A Baseball Owner Takes It Personally

By Aris Sakellaridis

The recent hiring by the Philadelphia Phillies of manager Joe Girardi shows there’s still an owner out there who resembles the George Steinbrenner mold.

Kudos to Phillies’ owner John Middleton for making the decision to hire Girardi, instead of leaving it up to the so-called “experts,” who are ruining this great sport.

Middleton grabbed the bull by its horns from the “Yes Men”, who can’t seem to function on simple common sense while relying on their laptops, when he fired manager Gabe Kapler and replaced him with the former Yankees manager. Middleton’s next move should be to disband the ANALytics Department and bring back the gut decisions that come as a result of the manager’s eyes and heart.

Middleton came on board in 1994 when he bought a 15% share of the Phillies. By 2016 that share grew to 48%, and as the Phillies “Boss” he showed who’s in charge with the Girardi hiring. Hopefully he’ll keep getting involved in his team’s transactions and other owners will realize they can do the same.

It’s time for these “Head Honchos” to start acting like the Finleys, the Veecks and the Grandmaster George M. Steinbrenner III, who were just as popular as the ballplayers they employed. It’s time to start getting involved in player and coaching decisions and letting your manager manage what you put together.

Let’s hold the players and managers accountable for the losses they produce as a result of their own doings and start with a money-making decision by disbanding the ANALytics Department.
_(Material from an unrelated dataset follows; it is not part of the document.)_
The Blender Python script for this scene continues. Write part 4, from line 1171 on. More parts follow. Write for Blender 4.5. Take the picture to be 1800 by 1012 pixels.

Enough of blaming the manager, whose hands are tied with the on-field decisions that come from these geeks, who’s baseball experience was their intramural softball games in college. These same chumps, that claim batting average and strikeouts don’t matter, will let a manager like Los Angeles Dodgers’ Dave Roberts, take the fall when the team fails, after their Strat-O-Matic decisions.

Let’s make the game fun again and bring back the fans that disappeared from the ballparks and wake up the ones who are fast asleep by the fifth inning in front of their televisions.

Thank you, John Middleton for hopefully starting the trend.